• [REQUIREMENTS]: Search the material for "pixels" and show all lines that contain it.

(Rows from a 3D scene dataset)

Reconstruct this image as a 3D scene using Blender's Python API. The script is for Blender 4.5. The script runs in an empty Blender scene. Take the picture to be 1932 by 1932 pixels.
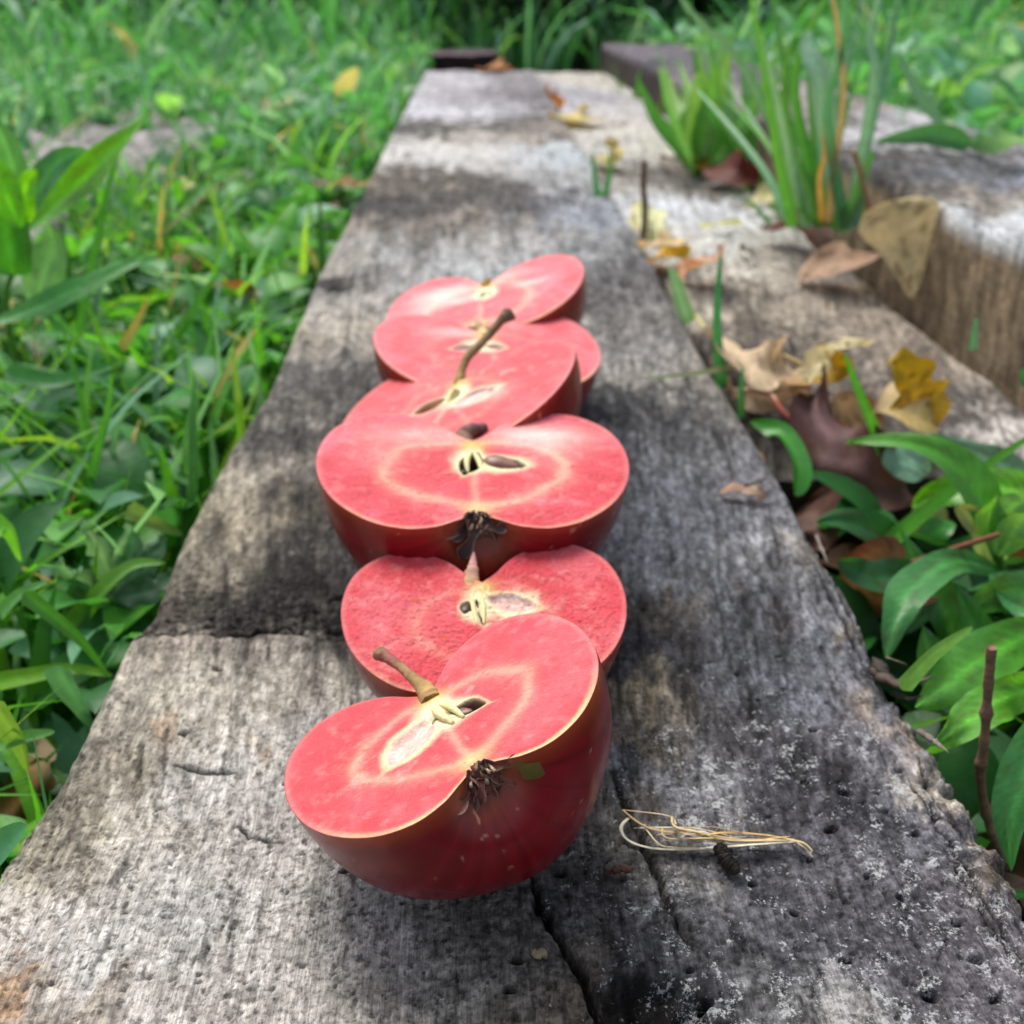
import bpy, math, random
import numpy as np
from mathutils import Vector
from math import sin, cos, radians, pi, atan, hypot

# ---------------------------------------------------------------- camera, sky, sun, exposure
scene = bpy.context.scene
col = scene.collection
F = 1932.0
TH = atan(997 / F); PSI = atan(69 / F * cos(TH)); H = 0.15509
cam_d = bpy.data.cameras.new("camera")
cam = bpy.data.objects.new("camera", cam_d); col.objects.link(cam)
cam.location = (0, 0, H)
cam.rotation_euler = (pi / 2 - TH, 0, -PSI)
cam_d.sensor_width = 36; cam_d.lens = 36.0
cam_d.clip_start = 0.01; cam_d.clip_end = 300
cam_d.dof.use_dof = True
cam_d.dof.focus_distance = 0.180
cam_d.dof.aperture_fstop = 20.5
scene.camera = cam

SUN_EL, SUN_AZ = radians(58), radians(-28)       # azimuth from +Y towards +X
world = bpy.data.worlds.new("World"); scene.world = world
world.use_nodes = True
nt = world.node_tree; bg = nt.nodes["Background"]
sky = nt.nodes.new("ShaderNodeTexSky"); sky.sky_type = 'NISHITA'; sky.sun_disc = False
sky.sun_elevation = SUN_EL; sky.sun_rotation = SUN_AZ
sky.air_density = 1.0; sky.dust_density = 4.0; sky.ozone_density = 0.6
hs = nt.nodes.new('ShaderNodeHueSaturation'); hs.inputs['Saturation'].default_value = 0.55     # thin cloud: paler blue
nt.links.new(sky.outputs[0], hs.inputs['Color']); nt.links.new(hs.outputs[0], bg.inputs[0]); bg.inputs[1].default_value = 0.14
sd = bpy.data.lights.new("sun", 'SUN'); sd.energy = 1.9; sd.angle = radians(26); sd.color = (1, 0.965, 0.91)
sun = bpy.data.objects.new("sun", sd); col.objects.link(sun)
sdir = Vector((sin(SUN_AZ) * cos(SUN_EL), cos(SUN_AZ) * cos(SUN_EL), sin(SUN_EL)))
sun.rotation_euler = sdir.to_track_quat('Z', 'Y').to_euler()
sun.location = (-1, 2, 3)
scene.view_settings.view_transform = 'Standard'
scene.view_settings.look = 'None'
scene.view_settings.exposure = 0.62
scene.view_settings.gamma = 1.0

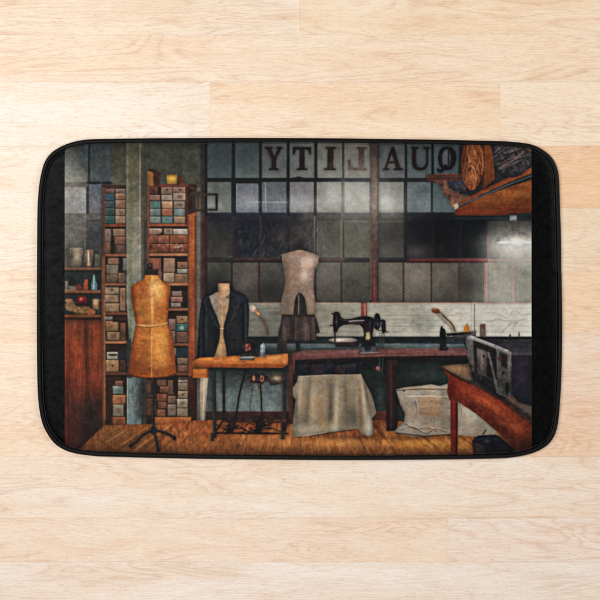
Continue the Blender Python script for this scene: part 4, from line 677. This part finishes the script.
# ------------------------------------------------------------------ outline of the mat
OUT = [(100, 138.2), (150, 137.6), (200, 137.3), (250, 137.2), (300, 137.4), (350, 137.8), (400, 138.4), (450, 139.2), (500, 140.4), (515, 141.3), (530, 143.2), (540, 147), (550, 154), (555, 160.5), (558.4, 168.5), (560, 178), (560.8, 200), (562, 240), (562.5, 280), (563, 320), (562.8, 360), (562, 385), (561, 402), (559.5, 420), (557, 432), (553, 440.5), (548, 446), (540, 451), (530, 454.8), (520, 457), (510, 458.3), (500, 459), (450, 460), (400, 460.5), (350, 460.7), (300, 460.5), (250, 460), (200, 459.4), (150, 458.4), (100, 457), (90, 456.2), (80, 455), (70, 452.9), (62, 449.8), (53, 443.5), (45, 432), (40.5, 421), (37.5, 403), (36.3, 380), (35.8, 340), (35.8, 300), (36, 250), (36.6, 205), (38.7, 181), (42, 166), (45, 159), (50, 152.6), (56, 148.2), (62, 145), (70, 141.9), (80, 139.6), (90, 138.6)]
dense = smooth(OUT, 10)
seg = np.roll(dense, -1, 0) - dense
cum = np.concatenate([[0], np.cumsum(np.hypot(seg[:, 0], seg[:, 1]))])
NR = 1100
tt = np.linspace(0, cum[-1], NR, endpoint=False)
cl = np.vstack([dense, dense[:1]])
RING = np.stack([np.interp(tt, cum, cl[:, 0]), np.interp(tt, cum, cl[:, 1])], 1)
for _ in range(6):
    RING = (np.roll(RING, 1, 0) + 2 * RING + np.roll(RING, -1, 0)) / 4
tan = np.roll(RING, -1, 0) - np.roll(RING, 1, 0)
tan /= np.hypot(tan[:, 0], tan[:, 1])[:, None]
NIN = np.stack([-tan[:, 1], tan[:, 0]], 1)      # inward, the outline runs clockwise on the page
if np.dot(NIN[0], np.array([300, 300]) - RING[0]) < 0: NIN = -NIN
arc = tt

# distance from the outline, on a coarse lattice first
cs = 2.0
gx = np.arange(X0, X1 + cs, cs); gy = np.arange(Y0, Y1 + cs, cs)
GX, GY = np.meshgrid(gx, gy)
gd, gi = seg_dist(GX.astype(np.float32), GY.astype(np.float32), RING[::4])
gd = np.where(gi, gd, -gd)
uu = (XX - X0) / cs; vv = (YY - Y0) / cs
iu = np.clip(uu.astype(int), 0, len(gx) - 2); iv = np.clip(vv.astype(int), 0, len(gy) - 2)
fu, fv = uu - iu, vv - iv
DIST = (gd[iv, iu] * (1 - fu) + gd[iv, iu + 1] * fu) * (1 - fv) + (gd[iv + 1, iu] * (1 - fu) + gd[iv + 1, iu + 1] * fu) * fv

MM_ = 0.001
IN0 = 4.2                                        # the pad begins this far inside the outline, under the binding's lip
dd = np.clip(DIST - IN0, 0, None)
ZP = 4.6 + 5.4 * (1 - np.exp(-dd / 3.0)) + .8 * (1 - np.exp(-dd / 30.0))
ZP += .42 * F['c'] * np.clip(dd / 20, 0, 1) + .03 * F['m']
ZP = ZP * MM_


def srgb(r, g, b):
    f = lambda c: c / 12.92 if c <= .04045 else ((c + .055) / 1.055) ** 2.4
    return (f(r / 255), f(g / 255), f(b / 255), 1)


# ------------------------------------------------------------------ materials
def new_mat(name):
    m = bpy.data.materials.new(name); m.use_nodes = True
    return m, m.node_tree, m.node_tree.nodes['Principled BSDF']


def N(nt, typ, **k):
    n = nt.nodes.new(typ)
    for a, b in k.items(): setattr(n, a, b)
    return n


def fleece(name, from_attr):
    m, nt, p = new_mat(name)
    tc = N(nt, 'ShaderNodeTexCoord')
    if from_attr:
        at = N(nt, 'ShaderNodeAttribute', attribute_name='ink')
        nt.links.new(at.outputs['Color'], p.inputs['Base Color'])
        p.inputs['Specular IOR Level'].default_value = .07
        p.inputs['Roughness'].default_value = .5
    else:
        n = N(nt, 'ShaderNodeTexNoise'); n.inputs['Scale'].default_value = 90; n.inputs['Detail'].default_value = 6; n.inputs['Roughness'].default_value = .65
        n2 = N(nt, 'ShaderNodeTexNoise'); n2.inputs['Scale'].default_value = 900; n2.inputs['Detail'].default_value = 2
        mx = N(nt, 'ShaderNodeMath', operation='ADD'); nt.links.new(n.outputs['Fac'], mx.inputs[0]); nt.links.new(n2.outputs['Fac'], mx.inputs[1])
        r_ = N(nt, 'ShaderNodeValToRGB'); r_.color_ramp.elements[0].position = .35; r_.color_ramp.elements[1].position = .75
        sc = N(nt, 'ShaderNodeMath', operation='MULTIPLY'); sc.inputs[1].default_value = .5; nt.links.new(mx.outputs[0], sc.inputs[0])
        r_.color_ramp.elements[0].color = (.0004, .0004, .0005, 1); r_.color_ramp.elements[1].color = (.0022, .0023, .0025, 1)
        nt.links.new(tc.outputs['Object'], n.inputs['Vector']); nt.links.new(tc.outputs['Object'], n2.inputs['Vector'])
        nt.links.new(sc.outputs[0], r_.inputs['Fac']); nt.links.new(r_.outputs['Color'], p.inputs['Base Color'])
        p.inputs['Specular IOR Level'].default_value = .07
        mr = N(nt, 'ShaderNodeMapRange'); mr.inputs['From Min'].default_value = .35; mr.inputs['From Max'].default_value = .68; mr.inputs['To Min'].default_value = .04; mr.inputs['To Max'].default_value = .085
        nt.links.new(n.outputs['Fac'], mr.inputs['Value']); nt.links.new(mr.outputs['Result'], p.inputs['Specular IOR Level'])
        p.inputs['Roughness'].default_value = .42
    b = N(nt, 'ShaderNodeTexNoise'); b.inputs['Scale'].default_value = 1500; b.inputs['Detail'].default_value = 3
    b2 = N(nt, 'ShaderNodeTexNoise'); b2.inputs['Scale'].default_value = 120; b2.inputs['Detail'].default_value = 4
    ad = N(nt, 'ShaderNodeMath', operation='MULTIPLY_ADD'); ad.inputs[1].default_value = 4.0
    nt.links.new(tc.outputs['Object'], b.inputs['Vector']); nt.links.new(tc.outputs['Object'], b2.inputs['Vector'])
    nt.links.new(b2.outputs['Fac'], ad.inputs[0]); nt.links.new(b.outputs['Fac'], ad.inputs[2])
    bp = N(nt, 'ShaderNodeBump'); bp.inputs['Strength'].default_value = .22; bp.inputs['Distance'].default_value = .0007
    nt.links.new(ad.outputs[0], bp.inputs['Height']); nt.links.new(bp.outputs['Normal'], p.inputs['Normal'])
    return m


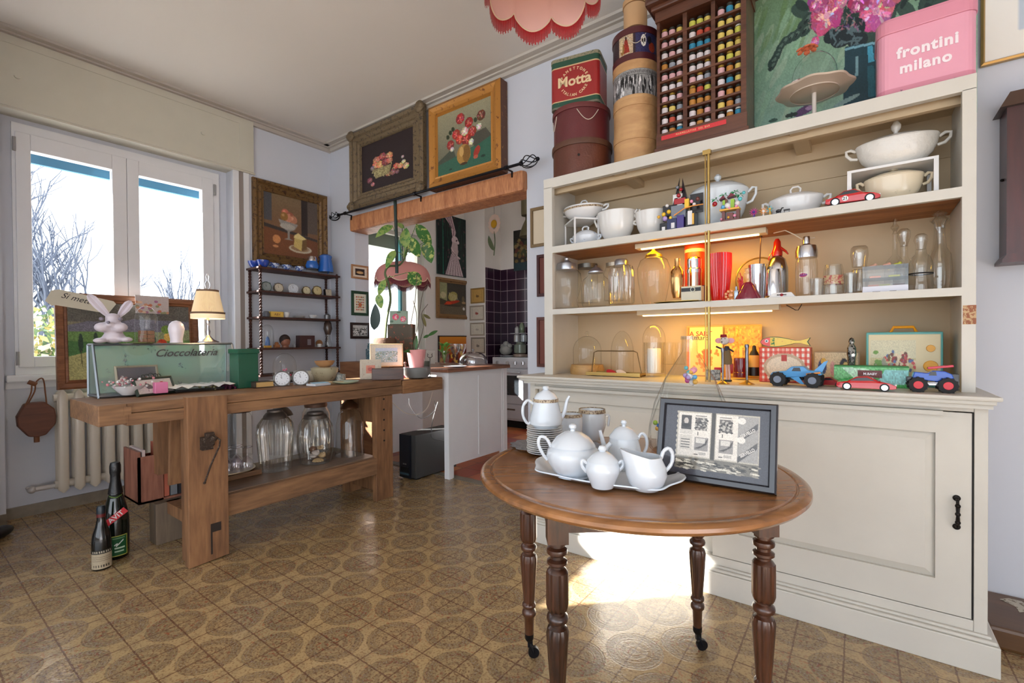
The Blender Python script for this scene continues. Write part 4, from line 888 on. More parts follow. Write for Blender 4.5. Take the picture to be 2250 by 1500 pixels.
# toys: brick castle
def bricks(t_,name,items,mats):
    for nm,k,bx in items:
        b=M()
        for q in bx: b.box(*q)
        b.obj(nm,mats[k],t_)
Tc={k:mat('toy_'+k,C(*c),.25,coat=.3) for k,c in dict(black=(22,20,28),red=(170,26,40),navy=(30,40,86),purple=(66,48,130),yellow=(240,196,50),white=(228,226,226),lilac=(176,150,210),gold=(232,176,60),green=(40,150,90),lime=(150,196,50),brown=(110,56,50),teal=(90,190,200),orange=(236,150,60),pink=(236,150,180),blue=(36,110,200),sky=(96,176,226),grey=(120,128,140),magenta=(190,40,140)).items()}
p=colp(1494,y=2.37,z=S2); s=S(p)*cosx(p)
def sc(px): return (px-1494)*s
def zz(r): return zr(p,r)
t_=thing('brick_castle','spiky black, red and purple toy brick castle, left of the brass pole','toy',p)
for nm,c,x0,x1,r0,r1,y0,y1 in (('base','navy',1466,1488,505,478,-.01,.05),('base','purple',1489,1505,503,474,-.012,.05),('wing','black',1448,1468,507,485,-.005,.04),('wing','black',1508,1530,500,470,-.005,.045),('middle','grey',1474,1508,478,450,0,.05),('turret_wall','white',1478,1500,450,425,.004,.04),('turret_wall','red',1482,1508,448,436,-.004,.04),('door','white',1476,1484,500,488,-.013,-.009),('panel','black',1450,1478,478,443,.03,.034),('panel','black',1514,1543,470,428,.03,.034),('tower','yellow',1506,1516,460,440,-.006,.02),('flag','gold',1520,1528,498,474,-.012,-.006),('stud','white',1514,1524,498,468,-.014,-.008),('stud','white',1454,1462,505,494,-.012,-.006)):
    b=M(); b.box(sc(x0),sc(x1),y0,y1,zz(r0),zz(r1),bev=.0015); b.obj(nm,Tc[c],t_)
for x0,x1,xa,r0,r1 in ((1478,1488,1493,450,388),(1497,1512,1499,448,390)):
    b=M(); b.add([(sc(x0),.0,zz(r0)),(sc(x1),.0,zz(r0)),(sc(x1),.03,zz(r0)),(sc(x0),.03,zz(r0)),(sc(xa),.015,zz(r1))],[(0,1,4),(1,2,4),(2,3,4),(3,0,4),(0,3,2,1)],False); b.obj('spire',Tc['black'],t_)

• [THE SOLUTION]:
Reconstruct this image as a 3D scene using Blender's Python API. The script is for Blender 4.5. The script runs in an empty Blender scene. Take the picture to be 1932 by 1932 pixels.
The Blender Python script for this scene continues. Write part 4, from line 888 on. More parts follow. Write for Blender 4.5. Take the picture to be 2250 by 1500 pixels.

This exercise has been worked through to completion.